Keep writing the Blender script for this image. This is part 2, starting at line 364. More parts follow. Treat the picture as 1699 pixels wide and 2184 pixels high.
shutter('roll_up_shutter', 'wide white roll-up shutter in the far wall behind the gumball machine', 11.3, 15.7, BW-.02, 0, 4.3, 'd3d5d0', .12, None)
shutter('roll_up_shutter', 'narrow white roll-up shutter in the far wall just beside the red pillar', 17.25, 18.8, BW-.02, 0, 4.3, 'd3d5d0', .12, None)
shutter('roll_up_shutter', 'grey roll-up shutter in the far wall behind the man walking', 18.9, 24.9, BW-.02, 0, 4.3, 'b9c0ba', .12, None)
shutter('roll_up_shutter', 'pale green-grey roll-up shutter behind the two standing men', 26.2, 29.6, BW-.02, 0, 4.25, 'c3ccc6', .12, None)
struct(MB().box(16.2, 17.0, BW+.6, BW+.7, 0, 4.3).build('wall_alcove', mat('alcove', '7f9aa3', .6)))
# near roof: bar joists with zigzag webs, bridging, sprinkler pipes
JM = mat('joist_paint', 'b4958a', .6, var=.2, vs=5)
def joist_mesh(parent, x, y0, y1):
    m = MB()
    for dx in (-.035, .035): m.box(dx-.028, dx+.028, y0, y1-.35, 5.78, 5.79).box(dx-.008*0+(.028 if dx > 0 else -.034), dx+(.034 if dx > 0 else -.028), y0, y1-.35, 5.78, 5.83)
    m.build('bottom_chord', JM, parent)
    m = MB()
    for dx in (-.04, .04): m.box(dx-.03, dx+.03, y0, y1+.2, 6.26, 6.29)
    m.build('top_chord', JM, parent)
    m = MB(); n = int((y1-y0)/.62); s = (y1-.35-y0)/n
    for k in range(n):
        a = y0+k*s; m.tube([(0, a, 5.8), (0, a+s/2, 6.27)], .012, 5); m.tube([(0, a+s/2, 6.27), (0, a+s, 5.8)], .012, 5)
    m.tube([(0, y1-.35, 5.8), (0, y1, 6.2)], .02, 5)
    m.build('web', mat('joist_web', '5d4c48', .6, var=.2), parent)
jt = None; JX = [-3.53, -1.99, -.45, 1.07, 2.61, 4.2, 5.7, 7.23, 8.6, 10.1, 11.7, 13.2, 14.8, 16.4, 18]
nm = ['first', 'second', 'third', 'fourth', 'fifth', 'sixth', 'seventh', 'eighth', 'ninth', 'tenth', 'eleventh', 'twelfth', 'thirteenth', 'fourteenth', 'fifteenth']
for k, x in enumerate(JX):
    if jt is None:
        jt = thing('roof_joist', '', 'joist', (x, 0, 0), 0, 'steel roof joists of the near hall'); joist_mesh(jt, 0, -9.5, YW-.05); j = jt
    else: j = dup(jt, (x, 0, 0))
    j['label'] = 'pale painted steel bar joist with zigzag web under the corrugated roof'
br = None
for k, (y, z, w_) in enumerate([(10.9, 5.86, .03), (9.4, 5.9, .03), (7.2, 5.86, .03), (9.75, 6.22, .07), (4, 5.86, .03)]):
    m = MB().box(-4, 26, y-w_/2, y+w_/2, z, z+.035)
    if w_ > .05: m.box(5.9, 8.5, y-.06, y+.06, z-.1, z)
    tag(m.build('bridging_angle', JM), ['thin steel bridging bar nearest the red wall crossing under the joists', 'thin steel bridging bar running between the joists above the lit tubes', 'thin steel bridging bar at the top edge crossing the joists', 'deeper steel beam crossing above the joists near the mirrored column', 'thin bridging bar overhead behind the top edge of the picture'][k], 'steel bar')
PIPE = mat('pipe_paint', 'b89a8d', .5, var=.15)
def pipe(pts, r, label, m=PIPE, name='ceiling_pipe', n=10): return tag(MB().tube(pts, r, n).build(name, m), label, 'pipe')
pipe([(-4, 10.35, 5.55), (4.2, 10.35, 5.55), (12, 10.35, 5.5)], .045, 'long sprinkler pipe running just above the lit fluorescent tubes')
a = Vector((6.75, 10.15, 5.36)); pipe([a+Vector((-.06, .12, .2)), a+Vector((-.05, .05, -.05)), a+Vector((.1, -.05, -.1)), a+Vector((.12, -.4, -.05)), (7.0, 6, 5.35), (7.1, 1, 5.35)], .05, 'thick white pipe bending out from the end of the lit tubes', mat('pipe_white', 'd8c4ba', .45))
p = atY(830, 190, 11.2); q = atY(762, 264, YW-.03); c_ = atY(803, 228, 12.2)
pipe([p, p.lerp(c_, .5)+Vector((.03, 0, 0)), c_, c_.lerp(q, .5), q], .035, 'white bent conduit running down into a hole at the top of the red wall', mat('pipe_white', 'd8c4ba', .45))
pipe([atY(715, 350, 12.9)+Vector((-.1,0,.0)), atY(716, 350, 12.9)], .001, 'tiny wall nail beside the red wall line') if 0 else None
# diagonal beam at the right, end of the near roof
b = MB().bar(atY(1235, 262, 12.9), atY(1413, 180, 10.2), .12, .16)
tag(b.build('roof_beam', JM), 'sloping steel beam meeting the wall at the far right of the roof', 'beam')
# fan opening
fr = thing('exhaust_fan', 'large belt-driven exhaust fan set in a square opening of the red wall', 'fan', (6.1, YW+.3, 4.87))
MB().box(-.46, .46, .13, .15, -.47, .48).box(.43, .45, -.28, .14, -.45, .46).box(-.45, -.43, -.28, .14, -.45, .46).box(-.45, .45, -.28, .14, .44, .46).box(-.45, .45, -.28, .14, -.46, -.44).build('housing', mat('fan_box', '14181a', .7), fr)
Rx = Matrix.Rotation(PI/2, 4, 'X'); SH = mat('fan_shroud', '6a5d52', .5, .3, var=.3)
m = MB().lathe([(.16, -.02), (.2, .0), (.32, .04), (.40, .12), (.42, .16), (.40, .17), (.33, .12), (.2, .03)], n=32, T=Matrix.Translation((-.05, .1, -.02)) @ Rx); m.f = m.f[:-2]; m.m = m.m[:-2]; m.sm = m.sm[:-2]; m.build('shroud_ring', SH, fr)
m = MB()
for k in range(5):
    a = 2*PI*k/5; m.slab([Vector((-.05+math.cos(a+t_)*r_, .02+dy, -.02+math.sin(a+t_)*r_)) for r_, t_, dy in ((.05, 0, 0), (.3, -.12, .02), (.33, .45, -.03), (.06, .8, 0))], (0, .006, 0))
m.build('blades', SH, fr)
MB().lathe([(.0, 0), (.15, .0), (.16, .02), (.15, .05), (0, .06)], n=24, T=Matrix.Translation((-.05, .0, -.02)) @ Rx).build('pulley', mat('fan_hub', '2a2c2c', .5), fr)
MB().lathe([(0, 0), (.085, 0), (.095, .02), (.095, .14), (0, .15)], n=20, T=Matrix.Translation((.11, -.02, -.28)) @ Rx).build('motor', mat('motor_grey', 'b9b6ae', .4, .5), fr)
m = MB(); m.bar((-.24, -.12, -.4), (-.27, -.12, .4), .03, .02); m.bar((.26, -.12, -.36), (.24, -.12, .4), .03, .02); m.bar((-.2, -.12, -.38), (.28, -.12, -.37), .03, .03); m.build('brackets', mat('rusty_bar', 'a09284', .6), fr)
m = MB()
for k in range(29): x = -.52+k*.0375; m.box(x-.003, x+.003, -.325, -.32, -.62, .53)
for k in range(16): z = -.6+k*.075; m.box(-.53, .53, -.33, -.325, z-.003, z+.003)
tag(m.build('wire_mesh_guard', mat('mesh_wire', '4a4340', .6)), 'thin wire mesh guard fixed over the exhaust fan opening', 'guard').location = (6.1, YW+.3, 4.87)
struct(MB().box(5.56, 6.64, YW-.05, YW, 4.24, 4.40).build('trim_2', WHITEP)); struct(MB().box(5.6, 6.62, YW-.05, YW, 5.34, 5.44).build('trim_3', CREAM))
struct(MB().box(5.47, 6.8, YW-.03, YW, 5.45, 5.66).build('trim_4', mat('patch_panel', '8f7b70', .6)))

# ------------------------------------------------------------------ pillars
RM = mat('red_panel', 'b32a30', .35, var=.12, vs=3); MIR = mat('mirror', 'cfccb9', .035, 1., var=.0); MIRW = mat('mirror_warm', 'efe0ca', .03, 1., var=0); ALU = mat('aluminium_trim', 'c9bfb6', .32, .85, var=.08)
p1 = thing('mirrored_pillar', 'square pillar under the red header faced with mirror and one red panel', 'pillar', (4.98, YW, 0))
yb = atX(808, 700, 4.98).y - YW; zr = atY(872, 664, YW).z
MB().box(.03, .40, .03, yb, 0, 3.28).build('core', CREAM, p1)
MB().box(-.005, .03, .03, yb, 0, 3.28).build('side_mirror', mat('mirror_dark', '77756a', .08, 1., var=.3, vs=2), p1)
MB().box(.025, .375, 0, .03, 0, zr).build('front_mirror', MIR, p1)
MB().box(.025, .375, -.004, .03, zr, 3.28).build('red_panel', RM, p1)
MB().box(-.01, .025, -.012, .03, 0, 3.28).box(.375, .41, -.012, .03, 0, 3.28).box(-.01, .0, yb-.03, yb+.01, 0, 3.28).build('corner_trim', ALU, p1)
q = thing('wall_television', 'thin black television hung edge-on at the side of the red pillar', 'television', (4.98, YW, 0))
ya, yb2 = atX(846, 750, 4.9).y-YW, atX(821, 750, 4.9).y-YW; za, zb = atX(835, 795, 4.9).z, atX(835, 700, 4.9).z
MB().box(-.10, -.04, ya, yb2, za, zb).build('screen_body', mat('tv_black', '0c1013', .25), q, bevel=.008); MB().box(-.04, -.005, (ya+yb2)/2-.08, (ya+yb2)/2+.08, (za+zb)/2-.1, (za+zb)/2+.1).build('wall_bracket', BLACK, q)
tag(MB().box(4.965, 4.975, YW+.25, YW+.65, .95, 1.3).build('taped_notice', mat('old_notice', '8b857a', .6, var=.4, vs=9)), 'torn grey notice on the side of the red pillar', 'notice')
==
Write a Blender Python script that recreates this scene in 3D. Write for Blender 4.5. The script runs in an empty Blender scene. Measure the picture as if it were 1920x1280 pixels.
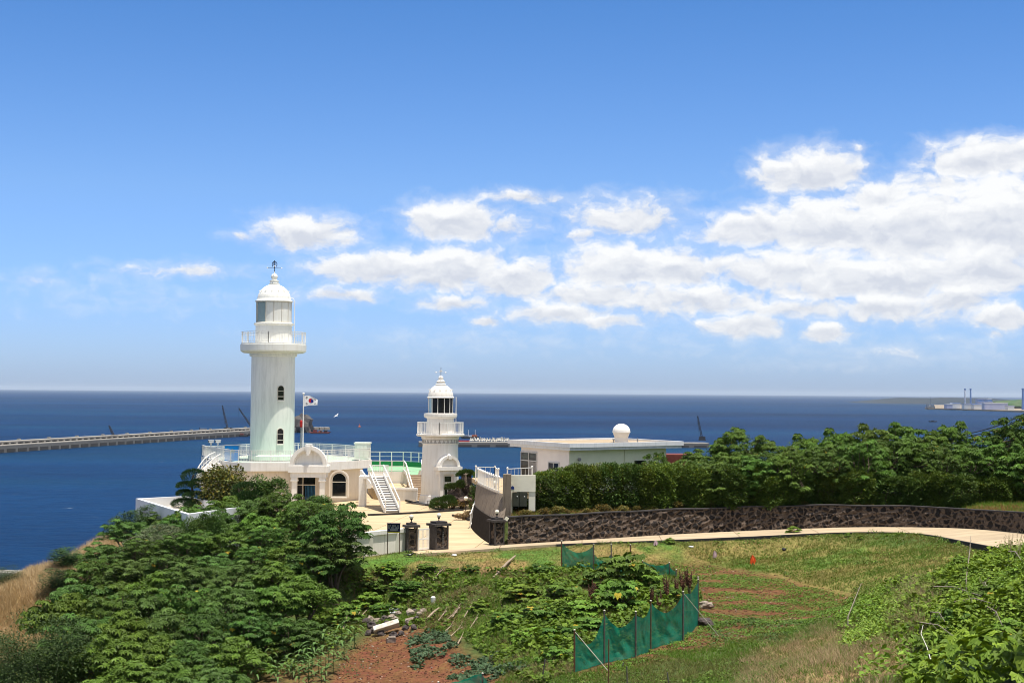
* * *
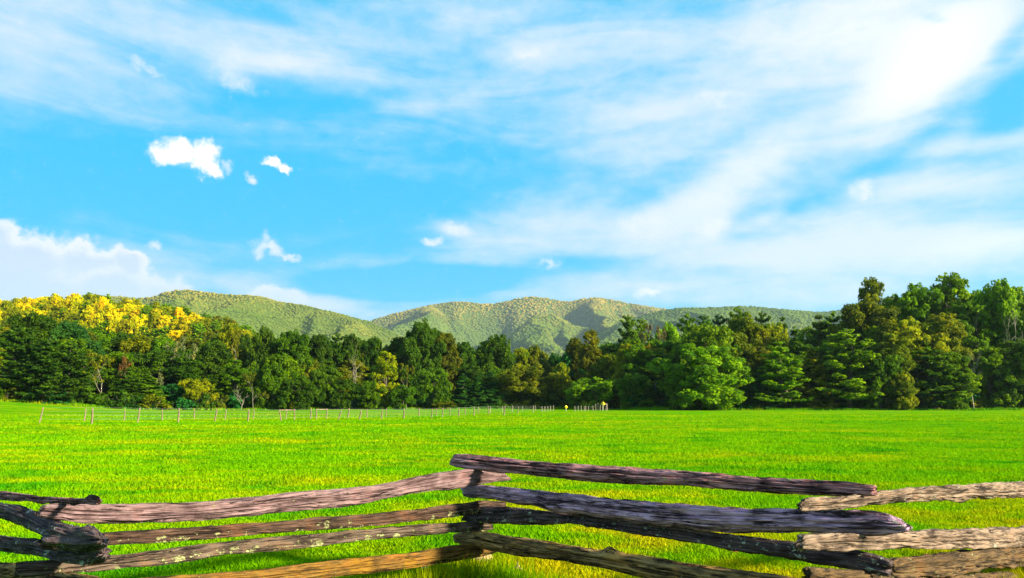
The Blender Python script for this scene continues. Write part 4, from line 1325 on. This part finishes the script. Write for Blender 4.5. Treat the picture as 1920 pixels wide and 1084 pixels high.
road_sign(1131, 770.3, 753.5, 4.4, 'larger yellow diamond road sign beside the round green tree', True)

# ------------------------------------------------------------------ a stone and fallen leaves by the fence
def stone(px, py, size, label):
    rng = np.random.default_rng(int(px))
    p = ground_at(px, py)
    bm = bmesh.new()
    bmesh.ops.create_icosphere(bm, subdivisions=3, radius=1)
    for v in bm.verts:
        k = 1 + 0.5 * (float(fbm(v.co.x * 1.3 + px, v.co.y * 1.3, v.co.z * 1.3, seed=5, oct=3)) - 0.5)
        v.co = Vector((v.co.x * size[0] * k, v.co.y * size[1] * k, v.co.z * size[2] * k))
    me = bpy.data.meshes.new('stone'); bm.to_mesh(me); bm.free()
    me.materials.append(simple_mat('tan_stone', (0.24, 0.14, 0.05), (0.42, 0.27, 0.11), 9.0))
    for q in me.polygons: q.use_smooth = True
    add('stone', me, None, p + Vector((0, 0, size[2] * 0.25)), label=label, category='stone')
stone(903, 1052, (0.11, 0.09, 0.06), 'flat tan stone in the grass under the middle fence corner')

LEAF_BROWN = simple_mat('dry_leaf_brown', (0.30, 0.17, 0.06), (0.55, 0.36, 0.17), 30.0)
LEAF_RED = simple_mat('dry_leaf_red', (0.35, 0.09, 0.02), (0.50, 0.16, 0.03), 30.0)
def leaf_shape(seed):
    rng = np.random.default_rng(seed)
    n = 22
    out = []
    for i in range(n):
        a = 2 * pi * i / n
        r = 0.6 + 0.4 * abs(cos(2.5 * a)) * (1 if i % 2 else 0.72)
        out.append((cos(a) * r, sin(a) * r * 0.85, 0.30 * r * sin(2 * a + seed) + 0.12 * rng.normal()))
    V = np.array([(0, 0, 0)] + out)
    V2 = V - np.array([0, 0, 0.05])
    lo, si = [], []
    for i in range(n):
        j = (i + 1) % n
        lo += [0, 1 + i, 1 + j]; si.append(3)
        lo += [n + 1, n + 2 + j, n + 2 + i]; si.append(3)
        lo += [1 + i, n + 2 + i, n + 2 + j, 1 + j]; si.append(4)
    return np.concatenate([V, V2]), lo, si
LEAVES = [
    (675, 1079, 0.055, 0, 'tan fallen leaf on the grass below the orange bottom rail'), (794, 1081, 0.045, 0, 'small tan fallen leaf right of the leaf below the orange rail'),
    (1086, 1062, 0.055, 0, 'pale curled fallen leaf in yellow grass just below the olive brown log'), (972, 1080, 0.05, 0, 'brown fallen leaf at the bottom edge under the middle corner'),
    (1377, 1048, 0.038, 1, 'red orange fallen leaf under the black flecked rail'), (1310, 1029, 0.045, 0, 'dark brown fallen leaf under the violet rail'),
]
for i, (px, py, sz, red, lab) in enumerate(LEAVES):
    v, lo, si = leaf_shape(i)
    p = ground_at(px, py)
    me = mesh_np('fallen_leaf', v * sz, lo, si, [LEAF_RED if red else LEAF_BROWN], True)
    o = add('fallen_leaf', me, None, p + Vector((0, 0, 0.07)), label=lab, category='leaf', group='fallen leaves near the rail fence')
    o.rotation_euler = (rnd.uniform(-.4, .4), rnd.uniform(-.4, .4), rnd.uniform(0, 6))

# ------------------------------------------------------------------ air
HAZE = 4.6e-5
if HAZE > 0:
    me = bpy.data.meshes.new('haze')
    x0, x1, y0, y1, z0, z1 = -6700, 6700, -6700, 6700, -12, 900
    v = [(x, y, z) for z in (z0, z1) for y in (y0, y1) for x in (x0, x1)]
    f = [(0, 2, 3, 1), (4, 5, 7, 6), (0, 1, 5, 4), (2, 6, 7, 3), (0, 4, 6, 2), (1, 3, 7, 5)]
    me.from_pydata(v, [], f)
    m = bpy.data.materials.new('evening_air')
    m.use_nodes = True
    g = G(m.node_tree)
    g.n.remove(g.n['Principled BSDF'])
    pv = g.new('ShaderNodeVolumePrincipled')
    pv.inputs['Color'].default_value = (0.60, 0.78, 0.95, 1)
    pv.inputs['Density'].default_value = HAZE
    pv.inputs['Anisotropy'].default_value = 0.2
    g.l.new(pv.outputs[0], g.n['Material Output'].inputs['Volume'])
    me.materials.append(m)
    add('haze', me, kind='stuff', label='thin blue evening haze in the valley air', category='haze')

• WORK TO BE COMPLETED: Using the entries above, repeat only the lines from the one containing "The Blender Python" through the one containing "road_sign(1131, 770.3, 753.5, 4.4, 'larger", end lines included.

• TASK ANSWER:
The Blender Python script for this scene continues. Write part 4, from line 1325 on. This part finishes the script. Write for Blender 4.5. Treat the picture as 1920 pixels wide and 1084 pixels high.
road_sign(1131, 770.3, 753.5, 4.4, 'larger yellow diamond road sign beside the round green tree', True)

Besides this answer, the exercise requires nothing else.